Although a low-level war has continued between Hizbollah and Israeli troops in southern Lebanon since last April's Israeli bombing which killed almost 200 civilians, yesterday's blast in Nabatea caused grave concern to both the Lebanese authorities and to the United Nations peacekeeping force. It was an identical glass-fibre bomb - concealed as a stone in a wall - which killed a teenage boy in southern Lebanon just over a year ago, provoking a volley of Hizbollah rockets into Israel and, in turn, prompting Israel's bloody counter-bombardment. Claims that Israel was behind yesterday's deaths would be easier to dismiss if the Israelis had not been caught planting glass-fibre bombs near Siddiqin on April 18th, 1996. Israeli troops later gave UN officers maps of their hidden bombs, all of which were defused by the UN and all of which were made of glass- fibre.

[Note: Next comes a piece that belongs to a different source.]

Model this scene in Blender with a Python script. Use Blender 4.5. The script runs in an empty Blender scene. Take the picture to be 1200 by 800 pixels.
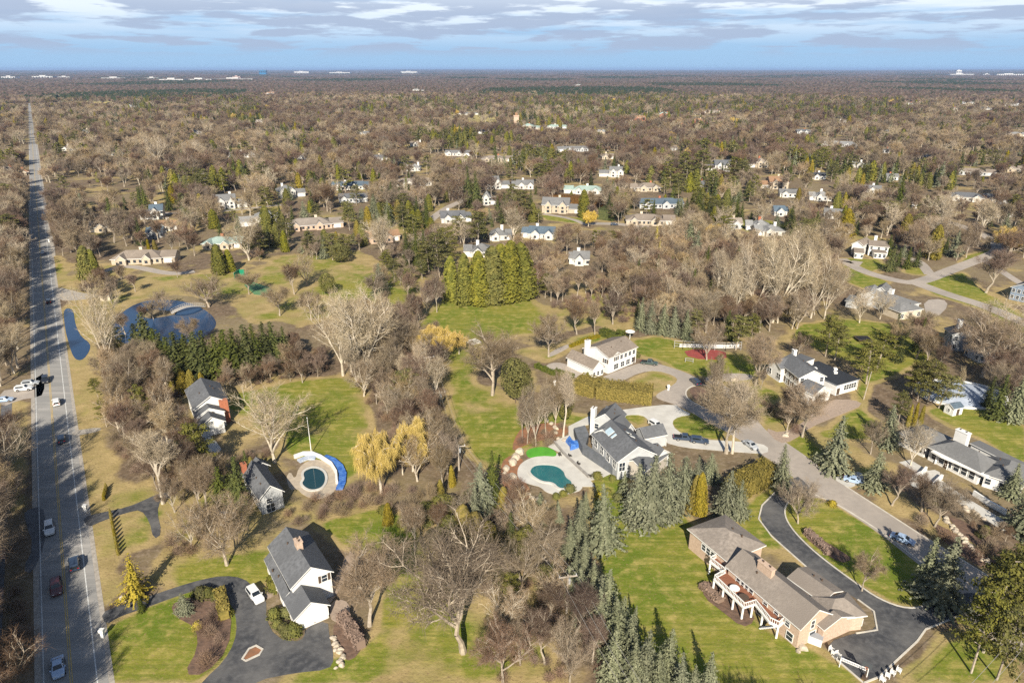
import bpy, math, random
import numpy as np
from mathutils import Vector, Matrix
R = math.radians
random.seed(7); RNG = np.random.default_rng(7)
SC = bpy.context.scene
COL = SC.collection
# ------------------------------------------------------------------ camera, light, sky
HC, FPX, PIT = 90.0, 800.0, R(21.75)
cd = bpy.data.cameras.new('camera'); cam = bpy.data.objects.new('camera', cd); COL.objects.link(cam)
cam.location = (0, 0, HC); cam.rotation_euler = (math.pi/2 - PIT, 0, 0)
cd.sensor_width = 36; cd.lens = 36*FPX/1200; cd.clip_start = 1; cd.clip_end = 90000
SC.camera = cam
SUN_EL, SUN_AZ = R(33.0), R(3.3)         # shadows run away from the camera, a little to the right
sd = bpy.data.lights.new('sun', 'SUN'); sun = bpy.data.objects.new('sun', sd); COL.objects.link(sun)
sd.energy = 5.0; sd.angle = R(0.53); sd.color = (1.0, 0.915, 0.77)
sdir = Vector((math.sin(SUN_AZ)*math.cos(SUN_EL), math.cos(SUN_AZ)*math.cos(SUN_EL), -math.sin(SUN_EL)))
sun.rotation_euler = sdir.to_track_quat('-Z', 'Y').to_euler()
SC.view_settings.view_transform = 'Standard'; SC.view_settings.look = 'None'
SC.view_settings.exposure = 0.62; SC.view_settings.gamma = 1
SC.cycles.max_bounces = 4; SC.cycles.diffuse_bounces = 1; SC.cycles.glossy_bounces = 2
SC.cycles.transmission_bounces = 2; SC.cycles.volume_bounces = 0; SC.cycles.transparent_max_bounces = 4
SC.cycles.use_adaptive_sampling = False; SC.cycles.use_denoising = False

W = bpy.data.worlds.new('World'); SC.world = W; W.use_nodes = True
def world_sky():
    nt = W.node_tree; N = nt.nodes; L = nt.links; N.clear()
    def nd(t, **k):
        n = N.new(t)
        for a, b in k.items(): setattr(n, a, b)
        return n
    def mth(op, a, b=None, clamp=False):
        n = nd('ShaderNodeMath', operation=op, use_clamp=clamp)
        for i, v in enumerate((a, b)):
            if v is None: continue
            if isinstance(v, (int, float)): n.inputs[i].default_value = v
            else: L.new(v, n.inputs[i])
        return n.outputs[0]
    def mix(f, a, b):
        n = nd('ShaderNodeMix', data_type='RGBA')
        for s, v in ((n.inputs[0], f), (n.inputs[6], a), (n.inputs[7], b)):
            if isinstance(v, (tuple, float, int)): s.default_value = v
            else: L.new(v, s)
        return n.outputs[2]
    out = nd('ShaderNodeOutputWorld'); bg = nd('ShaderNodeBackground'); bg.inputs[1].default_value = 0.05
    L.new(bg.outputs[0], out.inputs[0])
    sky = nd('ShaderNodeTexSky', sky_type='NISHITA'); sky.sun_disc = False
    sky.sun_elevation = SUN_EL; sky.sun_rotation = SUN_AZ + math.pi; sky.altitude = 300
    sky.air_density = 1.0; sky.dust_density = 0.6; sky.ozone_density = 2.0
    tc = nd('ShaderNodeTexCoord'); sep = nd('ShaderNodeSeparateXYZ'); L.new(tc.outputs['Generated'], sep.inputs[0])
    x, y, z = sep.outputs
    zz = mth('MAXIMUM', z, 0.012)
    cx = mth('MULTIPLY', mth('ARCTAN2', x, y), 14.0); cy = mth('MULTIPLY', z, 70.0)
    def noise(ax, ay, sc, det, off):
        cmb = nd('ShaderNodeCombineXYZ'); L.new(mth('MULTIPLY', cx, ax), cmb.inputs[0]); L.new(mth('MULTIPLY', cy, ay), cmb.inputs[1]); cmb.inputs[2].default_value = off
        n = nd('ShaderNodeTexNoise'); n.inputs['Scale'].default_value = sc; n.inputs['Detail'].default_value = det; n.inputs['Roughness'].default_value = 0.58
        L.new(cmb.outputs[0], n.inputs['Vector']); return n.outputs[0]
    def ramp(v, a, b):
        n = nd('ShaderNodeMapRange'); n.interpolation_type = 'SMOOTHSTEP'
        n.inputs[1].default_value = a; n.inputs[2].default_value = b; L.new(v, n.inputs[0]); return n.outputs[0]
    thin = ramp(noise(0.3, 0.9, 0.9, 8, 3.1), 0.30, 0.56)       # bright, thin high cloud
    grey = ramp(noise(0.7, 1.15, 1.0, 9, 4.7), 0.44, 0.55)        # flat grey cloud bases
    blue = mix(ramp(z, 0.0, 0.09), (5.0, 7.9, 11.3, 1), (5.6, 8.6, 12.2, 1))
    base = mix(ramp(z, 0.10, 0.25), blue, sky.outputs[0])
    f1 = mth('MULTIPLY', mth('MULTIPLY', thin, ramp(z, 0.02, 0.075)), mth('SUBTRACT', 1.0, ramp(z, .12, .3)))
    c1 = mix(mth('MULTIPLY', f1, 0.85), base, (12.6, 13.6, 14.6, 1))
    band = mth('MULTIPLY', ramp(z, 0.010, 0.030), mth('SUBTRACT', 1.0, mth('MULTIPLY', ramp(z, 0.065, 0.10), 0.55)))
    c2 = mix(mth('MULTIPLY', mth('MULTIPLY', grey, band), 0.9), c1, (5.6, 6.9, 9.3, 1))
    L.new(c2, bg.inputs[0])
world_sky()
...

Hizbollah also accused Israel of responsibility yesterday, while its rival Amal militia stated that the killings were a deliberate attempt to create unrest in advance of Pope John Paul II's visit to Lebanon at the weekend.

Lebanese newspapers have been speculating for several days that Israel might stage some form of attack to disrupt the Pope's trip, which the Lebanese government regards as the ultimate symbol that the country has emerged from its 16-year civil war. More than 20,000 Lebanese troops will be guarding the Pope during his travels across Beirut and during the Mass which he plans to say on Sunday in the open space that marks the ruined pre-war centre of the capital.

The ceasefire committee has met only once - and then for only two minutes - since the Arab League decided to break off all negotiations with Israel earlier this year. Syria's cigar-smoking delegate will be sitting opposite the Israelis at the meeting at UN headquarters at Naqqoura this afternoon, along with Colonel Maher Tofaili, the Lebanese delegate who visited the scene of the bombing in Nabatea yesterday.

Under the terms of the truce, Israelis and Hizbollah may attack each other but must not hurt civilians or fire from civilian areas of southern Lebanon.

Yesterday Israeli warplanes attacked suspected Hizbollah targets in the Syrian-controlled eastern Bekaa Valley. Two jets fired four rockets into a mountainous area southwest of the town of Mashghara, just north of Israel's south Lebanon occupation zone.